§ MATERIAL TO PROCESS
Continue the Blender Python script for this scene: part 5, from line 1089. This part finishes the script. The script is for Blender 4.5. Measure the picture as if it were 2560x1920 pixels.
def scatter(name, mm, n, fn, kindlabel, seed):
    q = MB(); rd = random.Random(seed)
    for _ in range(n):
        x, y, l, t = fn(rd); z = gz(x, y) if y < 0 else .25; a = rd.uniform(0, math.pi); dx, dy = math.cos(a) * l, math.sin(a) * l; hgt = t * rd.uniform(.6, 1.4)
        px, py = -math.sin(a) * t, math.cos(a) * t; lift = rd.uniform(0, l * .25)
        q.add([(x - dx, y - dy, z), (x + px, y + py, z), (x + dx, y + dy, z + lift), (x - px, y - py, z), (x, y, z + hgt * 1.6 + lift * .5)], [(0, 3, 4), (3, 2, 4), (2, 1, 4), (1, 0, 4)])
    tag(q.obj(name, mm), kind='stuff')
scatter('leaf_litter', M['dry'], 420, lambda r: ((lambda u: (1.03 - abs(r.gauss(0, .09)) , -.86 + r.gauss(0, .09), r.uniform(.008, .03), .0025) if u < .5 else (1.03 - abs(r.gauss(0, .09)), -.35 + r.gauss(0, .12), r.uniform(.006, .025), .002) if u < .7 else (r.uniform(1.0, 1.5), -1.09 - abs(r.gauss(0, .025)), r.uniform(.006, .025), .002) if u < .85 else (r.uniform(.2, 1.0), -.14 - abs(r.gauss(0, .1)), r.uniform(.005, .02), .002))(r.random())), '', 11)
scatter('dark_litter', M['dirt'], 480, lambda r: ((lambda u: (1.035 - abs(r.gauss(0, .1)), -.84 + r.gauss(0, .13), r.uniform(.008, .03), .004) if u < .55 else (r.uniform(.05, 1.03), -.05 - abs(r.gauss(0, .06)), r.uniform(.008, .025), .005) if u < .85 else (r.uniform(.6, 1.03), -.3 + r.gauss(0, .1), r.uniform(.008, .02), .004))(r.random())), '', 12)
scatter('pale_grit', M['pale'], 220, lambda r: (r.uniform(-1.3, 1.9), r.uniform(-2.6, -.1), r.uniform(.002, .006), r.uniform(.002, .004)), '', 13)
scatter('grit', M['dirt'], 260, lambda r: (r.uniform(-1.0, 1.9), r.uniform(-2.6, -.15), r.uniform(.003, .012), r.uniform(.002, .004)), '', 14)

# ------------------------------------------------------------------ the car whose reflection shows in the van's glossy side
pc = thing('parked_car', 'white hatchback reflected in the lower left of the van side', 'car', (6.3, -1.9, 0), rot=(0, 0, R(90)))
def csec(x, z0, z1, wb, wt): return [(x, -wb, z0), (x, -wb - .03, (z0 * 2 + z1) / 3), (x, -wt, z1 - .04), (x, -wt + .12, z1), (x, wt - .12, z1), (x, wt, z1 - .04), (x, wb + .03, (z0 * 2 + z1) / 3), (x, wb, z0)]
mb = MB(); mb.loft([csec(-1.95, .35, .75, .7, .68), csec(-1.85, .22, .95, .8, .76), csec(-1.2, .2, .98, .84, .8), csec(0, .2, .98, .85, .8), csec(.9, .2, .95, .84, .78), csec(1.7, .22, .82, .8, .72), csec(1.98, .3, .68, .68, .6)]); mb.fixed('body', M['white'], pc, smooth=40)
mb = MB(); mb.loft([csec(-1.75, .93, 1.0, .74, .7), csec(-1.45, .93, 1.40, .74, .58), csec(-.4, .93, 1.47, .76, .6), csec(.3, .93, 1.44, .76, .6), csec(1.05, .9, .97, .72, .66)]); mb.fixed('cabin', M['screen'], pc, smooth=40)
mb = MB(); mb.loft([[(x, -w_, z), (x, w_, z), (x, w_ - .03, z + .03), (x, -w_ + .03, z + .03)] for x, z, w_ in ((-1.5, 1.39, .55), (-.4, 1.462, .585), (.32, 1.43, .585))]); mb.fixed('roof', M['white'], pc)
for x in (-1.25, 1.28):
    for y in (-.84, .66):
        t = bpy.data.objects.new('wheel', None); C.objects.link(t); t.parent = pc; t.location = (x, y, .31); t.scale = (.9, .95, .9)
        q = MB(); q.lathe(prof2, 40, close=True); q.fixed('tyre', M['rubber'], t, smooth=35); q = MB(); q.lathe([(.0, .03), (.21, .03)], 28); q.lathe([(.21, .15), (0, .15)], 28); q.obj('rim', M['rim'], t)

---

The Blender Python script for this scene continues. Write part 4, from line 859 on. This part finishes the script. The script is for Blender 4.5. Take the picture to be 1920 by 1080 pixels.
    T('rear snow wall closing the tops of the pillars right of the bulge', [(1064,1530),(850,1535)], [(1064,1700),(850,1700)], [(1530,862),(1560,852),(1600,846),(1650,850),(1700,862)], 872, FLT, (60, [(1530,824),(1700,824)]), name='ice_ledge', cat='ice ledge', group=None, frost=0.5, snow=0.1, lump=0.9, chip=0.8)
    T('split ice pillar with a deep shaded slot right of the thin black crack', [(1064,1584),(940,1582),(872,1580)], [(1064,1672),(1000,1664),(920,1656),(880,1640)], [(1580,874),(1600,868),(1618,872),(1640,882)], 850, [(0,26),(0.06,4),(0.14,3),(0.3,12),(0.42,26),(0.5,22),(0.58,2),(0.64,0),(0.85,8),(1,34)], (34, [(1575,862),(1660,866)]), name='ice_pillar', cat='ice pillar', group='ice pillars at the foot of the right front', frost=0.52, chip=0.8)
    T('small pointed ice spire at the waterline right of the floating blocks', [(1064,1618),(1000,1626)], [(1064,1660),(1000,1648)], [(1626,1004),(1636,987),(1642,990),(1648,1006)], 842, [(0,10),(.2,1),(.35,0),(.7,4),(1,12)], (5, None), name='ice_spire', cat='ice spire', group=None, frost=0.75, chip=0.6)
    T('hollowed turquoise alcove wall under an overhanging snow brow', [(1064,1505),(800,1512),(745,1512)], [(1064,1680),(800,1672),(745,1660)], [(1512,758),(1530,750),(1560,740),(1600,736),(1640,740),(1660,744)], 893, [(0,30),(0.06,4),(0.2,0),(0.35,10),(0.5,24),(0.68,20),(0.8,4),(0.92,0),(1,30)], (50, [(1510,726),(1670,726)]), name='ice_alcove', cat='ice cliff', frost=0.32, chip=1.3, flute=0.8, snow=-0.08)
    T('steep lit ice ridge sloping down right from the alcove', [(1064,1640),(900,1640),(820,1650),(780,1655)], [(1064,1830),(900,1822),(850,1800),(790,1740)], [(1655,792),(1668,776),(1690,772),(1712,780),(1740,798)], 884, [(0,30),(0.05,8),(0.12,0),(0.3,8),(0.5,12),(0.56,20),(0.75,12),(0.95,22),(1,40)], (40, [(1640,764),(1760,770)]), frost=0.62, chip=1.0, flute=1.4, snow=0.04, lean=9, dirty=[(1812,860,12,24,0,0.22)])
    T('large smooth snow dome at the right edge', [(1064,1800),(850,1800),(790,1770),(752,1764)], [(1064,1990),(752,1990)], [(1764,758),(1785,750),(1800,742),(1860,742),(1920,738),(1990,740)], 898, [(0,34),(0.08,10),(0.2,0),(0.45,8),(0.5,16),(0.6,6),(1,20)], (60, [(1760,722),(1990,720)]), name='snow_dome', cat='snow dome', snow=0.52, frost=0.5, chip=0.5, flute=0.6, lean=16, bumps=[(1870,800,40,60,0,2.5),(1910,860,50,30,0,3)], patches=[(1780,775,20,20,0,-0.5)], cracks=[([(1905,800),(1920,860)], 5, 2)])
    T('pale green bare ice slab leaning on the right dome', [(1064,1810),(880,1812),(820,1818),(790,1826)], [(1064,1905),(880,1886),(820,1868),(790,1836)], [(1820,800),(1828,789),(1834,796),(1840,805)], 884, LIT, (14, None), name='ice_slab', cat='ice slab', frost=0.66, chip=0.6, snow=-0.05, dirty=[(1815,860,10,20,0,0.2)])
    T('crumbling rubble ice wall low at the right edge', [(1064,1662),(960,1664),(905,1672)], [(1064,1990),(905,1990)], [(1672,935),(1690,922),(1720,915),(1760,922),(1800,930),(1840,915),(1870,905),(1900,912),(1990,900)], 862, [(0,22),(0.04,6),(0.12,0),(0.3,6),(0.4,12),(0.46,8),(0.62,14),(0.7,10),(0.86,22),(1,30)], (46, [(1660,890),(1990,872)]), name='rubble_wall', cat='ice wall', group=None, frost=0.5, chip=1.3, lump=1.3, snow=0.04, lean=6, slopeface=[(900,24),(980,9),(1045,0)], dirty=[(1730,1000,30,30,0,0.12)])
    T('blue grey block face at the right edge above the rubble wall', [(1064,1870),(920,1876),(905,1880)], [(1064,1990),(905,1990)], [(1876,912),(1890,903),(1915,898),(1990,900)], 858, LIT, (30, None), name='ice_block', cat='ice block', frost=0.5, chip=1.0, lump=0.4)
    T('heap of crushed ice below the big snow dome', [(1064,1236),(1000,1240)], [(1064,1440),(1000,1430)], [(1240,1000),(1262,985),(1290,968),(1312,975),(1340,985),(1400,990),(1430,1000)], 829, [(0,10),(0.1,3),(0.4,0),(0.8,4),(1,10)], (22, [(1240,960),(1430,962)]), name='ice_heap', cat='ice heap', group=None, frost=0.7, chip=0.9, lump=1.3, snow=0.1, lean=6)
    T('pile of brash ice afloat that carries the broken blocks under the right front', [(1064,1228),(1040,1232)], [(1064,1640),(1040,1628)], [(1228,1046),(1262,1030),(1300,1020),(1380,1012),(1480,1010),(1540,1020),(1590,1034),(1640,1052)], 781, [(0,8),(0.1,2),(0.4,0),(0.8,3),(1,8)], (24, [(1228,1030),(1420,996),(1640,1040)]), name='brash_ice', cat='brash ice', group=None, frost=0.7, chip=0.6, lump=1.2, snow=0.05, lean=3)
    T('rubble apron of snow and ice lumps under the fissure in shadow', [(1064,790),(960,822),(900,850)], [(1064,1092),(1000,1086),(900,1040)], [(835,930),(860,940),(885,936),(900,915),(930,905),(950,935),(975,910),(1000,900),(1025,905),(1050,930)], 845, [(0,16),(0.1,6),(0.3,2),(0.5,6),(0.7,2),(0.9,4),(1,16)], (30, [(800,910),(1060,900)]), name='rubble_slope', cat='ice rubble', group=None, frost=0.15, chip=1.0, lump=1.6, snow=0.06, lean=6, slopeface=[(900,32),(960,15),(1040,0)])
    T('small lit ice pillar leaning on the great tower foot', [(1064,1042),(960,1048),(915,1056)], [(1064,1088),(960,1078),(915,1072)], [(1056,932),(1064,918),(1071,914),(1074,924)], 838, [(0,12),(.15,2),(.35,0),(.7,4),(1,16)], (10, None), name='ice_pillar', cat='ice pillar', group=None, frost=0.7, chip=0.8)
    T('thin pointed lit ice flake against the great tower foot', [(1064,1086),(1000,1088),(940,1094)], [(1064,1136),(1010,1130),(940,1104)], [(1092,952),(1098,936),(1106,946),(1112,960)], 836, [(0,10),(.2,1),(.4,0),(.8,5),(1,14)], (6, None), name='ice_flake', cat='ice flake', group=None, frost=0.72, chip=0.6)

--

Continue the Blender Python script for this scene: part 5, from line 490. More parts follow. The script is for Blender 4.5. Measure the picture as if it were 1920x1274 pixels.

§ WHAT IS BEING ASKED
Solely the line containing "were 2560x1920 pixels.", the line containing "scatter('grit', M['dirt'], 260, lambda", and the lines between them are to be given again, exactly as written.

§ EXPECTED OUTPUT
Continue the Blender Python script for this scene: part 5, from line 1089. This part finishes the script. The script is for Blender 4.5. Measure the picture as if it were 2560x1920 pixels.
def scatter(name, mm, n, fn, kindlabel, seed):
    q = MB(); rd = random.Random(seed)
    for _ in range(n):
        x, y, l, t = fn(rd); z = gz(x, y) if y < 0 else .25; a = rd.uniform(0, math.pi); dx, dy = math.cos(a) * l, math.sin(a) * l; hgt = t * rd.uniform(.6, 1.4)
        px, py = -math.sin(a) * t, math.cos(a) * t; lift = rd.uniform(0, l * .25)
        q.add([(x - dx, y - dy, z), (x + px, y + py, z), (x + dx, y + dy, z + lift), (x - px, y - py, z), (x, y, z + hgt * 1.6 + lift * .5)], [(0, 3, 4), (3, 2, 4), (2, 1, 4), (1, 0, 4)])
    tag(q.obj(name, mm), kind='stuff')
scatter('leaf_litter', M['dry'], 420, lambda r: ((lambda u: (1.03 - abs(r.gauss(0, .09)) , -.86 + r.gauss(0, .09), r.uniform(.008, .03), .0025) if u < .5 else (1.03 - abs(r.gauss(0, .09)), -.35 + r.gauss(0, .12), r.uniform(.006, .025), .002) if u < .7 else (r.uniform(1.0, 1.5), -1.09 - abs(r.gauss(0, .025)), r.uniform(.006, .025), .002) if u < .85 else (r.uniform(.2, 1.0), -.14 - abs(r.gauss(0, .1)), r.uniform(.005, .02), .002))(r.random())), '', 11)
scatter('dark_litter', M['dirt'], 480, lambda r: ((lambda u: (1.035 - abs(r.gauss(0, .1)), -.84 + r.gauss(0, .13), r.uniform(.008, .03), .004) if u < .55 else (r.uniform(.05, 1.03), -.05 - abs(r.gauss(0, .06)), r.uniform(.008, .025), .005) if u < .85 else (r.uniform(.6, 1.03), -.3 + r.gauss(0, .1), r.uniform(.008, .02), .004))(r.random())), '', 12)
scatter('pale_grit', M['pale'], 220, lambda r: (r.uniform(-1.3, 1.9), r.uniform(-2.6, -.1), r.uniform(.002, .006), r.uniform(.002, .004)), '', 13)
scatter('grit', M['dirt'], 260, lambda r: (r.uniform(-1.0, 1.9), r.uniform(-2.6, -.15), r.uniform(.003, .012), r.uniform(.002, .004)), '', 14)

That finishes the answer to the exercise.